I took Sabine with me to Forever 21 last week. An embarrassing admission: Me, a thirty nine year old shopping at a store called Forever 21. I have no interest in being forever twenty one years old or trying to look like I am. I see those women sometimes. They usually wear too much drugstore makeup, bad dye jobs and too-tight cheap clothing from a past decade they can't let go of (or ill-fitting current styles of a still-trying-to-fit-in nature). When I was around twenty five years old, I remember talking to a guy in a bar who called these women "time fighters." Are you there, God? It's me, Laura--puh-leeze do not ever let me turn into a time fighter.
BUT...Forever 21 now has a maternity line. Yep, that's right. Their jeans are perfect--and only around $20. I am
not paying more than that for pregnancy jeans I will never wear again. And they have the softest racer-back tanks that are the perfect length, too. So perfect that I can't stop wearing them.
Anyway, I embarrassing made my way through racks upon racks of trendy clothing as the worst pop music I'd never heard blared at a decibel that threatened hearing loss and a constant ringing in my head and ears. As I trudged along, Sabine begged to be let out of her stroller. I gave in and let her loose--which turned out to be one of my greatest mistakes. That store is huge. I mean, gargantuan. And the minute I let her out, she took off and began hiding in clothing racks. I kept yelling her name but there's no way she could hear me above that makes-you-want-to shove-a-pencil-through-your-ear-socket music. I ran around the store, yelling as loud as I could and looking behind every mannequin, pillar and rack.
About twenty minutes later, just before I had a heart attack, I screamed my loudest and finally heard her respond from somewhere above me.

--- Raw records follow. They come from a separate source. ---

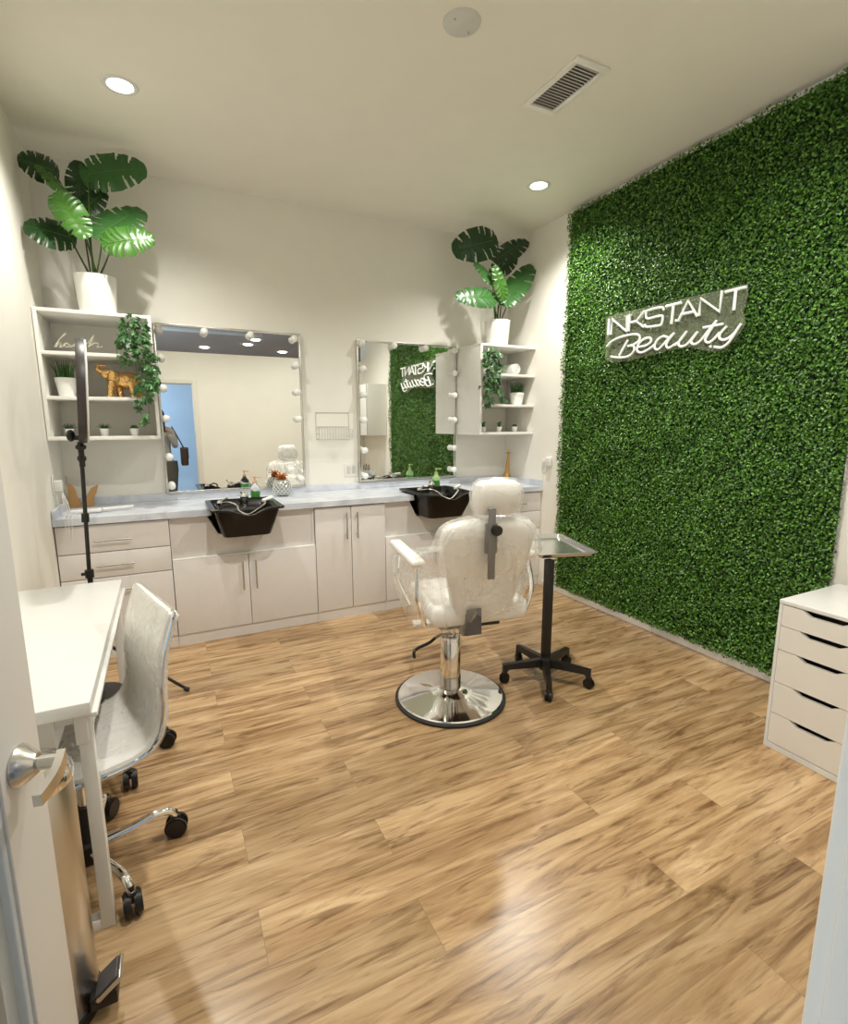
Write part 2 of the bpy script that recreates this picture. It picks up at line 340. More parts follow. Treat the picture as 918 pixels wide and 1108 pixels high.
# ------------------------------------------------------------------ base cabinets
BW = [(1.07, .45), (2.555, .46)]
CF = -.577   # cabinet door fronts
def handle(t, x, z, horiz, L=.2, y=0):
    b = B()
    if horiz:
        b.cyl((x-L/2, y-.032, z), (x+L/2, y-.032, z), .006, seg=12)
        for s in (-1, 1): b.cyl((x+s*L*.36, y-.032, z), (x+s*L*.36, y, z), .0045, seg=10)
    else:
        b.cyl((x, y-.032, z-L/2), (x, y-.032, z+L/2), .006, seg=12)
        for s in (-1, 1): b.cyl((x, y-.032, z+s*L*.36), (x, y, z+s*L*.36), .0045, seg=10)
    return link('handle', b, nickel, t)
def cabinet(x0, x1, label, kind):
    t = thing('base_cabinet', label, 'cabinet', (x0, 0, 0), group='base cabinets along the back wall'); w = x1-x0; g = .0025
    if kind == 'sink': link('carcass', B().box(.001, w-.001, CF+.021, -.004, .076, .58).box(.001, .018, CF+.021, -.004, .581, .868).box(w-.018, w-.001, CF+.021, -.004, .581, .868).box(.0185, w-.0185, -.02, -.004, .581, .868), cabm, t, smooth=False)
    else: link('carcass', B().box(.001, w-.001, CF+.021, -.004, .076, .868), carcm, t, smooth=False)
    link('toe_kick', B().box(.001, w-.001, CF+.012, CF+.03, 0, .076), cabm, t, smooth=False)
    y0, y1 = CF, CF+.02
    if kind == 'drawers':
        zs = [.078, .531, .692, .866]
        for i in range(3):
            a, b_ = zs[i], zs[i+1]
            d = link('drawer', B().box(g, w-g, y0, y1, a+g, b_-g, .0015), cabm, t)
            zz = (.452, .612, .768)[i]
            handle(d, w/2 if x0 > 1 else .296, zz, True, .205, CF)
    elif kind == 'doors':
        for s, (a, b_) in enumerate(((g, w/2-g), (w/2+g, w-g))):
            d = link('door', B().box(a, b_, y0, y1, .079, .862, .0015), cabm, t)
            handle(d, w/2+(-.043 if s == 0 else .040), .72, False, .2, CF)
    else:
        bc = [c for c, _ in BW if x0 < c < x1][0]-x0
        P = [(g, .595), (w-g, .595), (w-g, .868), (bc+.232, .868), (bc+.165, .733), (bc-.165, .733), (bc-.232, .868), (g, .868)]
        link('recessed_panel', B().prism([Vector((x, CF+.03, z)) for x, z in P], (0, .015, 0)), cabm, t, smooth=False)
        link('ledge', B().box(g, w-g, CF+.002, CF+.045, .585, .595, .001), shelfm, t)
        for s, (a, b_) in enumerate(((g, w/2-g), (w/2+g, w-g))):
            d = link('door', B().box(a, b_, y0, y1, .079, .584, .0015), cabm, t)
            handle(d, w/2+(-.043 if s == 0 else .043), .44, False, .2, CF)
    return t
cabinet(.004, .611, 'leftmost base cabinet, a stack of drawers behind the black light stand', 'drawers')
cabinet(.611, 1.557, 'base cabinet with two short doors under the left black shampoo bowl', 'sink')
cabinet(1.557, 2.107, 'narrow base cabinet with two tall doors between the shampoo bowls', 'doors')
cabinet(2.107, 3.05, 'base cabinet with two short doors under the right black shampoo bowl', 'sink')
cabinet(3.05, 3.626, 'rightmost base cabinet, a stack of drawers beside the right wall', 'drawers')
# countertop with cut-outs for the bowls
ct = B(); zc0, zc1 = .872, .914
xs = [0.003] + [v for c, w in BW for v in (c-w/2+.02, c+w/2-.02)] + [W_-.003]
for i in range(0, len(xs), 2): ct.box(xs[i], xs[i+1], -.598, -.003, zc0, zc1, 0)
for c, w in BW: ct.box(c-w/2+.02, c+w/2-.02, -.34, -.003, zc0, zc1, 0)
top = tag(link('countertop', ct, marblem, smooth=False), 'long pale blue-grey marble laminate countertop along the back wall', 'countertop')
link('backsplash', B().box(.003, W_-.003, -.022, -.003, zc1, .968, .002), marblem, top)
link('side_splash', B().box(W_-.022, W_-.003, -.59, -.024, zc1, .968, .002), marblem, top)
link('side_splash', B().box(.003, .022, -.59, -.024, zc1, .968, .002), marblem, top)

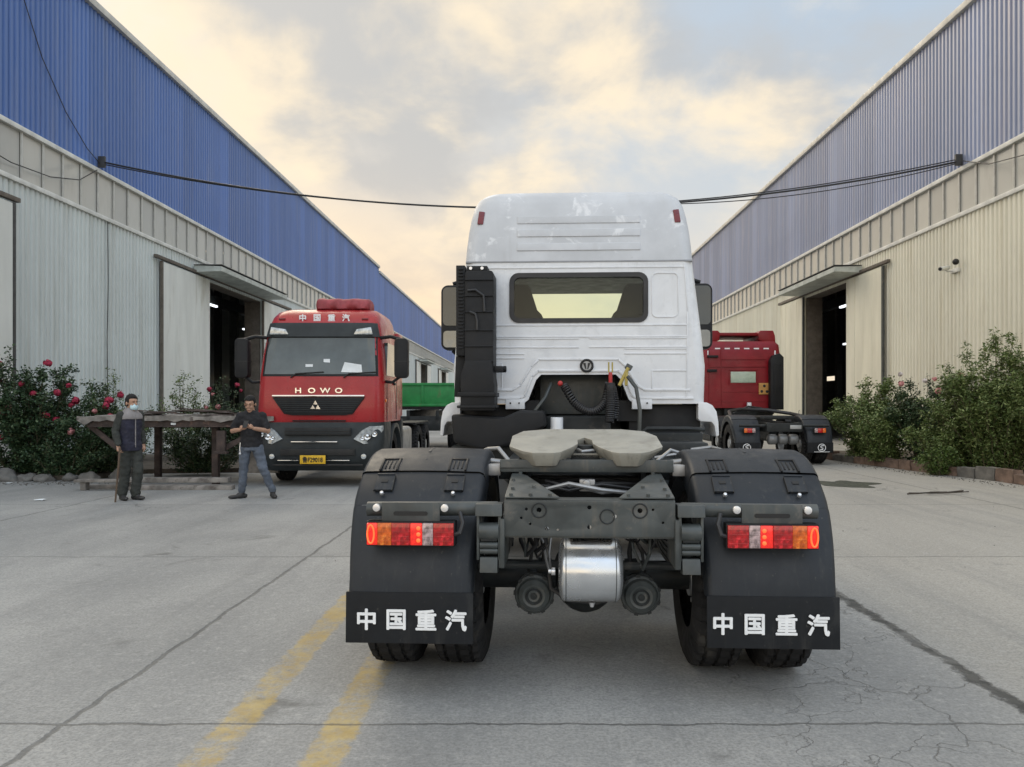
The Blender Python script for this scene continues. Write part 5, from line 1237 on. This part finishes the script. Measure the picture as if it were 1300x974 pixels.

I looked up and she was at the top of a steep marble staircase, on the second floor. She had a lavender tutu around her chest (she thought it was a dress), a brown faux-leather hobo bag around her neck, a pair of leopard-print neon pink underwear in one hand and a tube of lip gloss in the other. When I reached the top of the stairs I wanted to yell at her for not staying by my side. She could've been kidnapped or badly injured from tripping over her mismatched drag queen garb as she made her way up or down that death trap of a staircase. But all I could do was laugh hysterically and squeeze her. Because she had this smirk on her face and she kept patting her tutu as she looked up at me. She was so impressed with her findings and herself for putting them on. And it was clear that she thought I should be impressed, too.
So I went on and on about how great her outfit was as her smile grew bigger and more proud. I carried her down the stairs and strapped her into her stroller, drag queen gear and all and told her that next time she needs to stay close to mama. After all, how I can expect a two-year old
not to get lost in endless rows of shiny, fluffy Skittle--colored fabric?
I guess that's exactly what happens to the time fighters in stores like these. And ultimately, if they feel as happy as Sabine looked after her shopping excursion, then there's something really beautiful about that--no matter how bright their makeup or tight their clothing.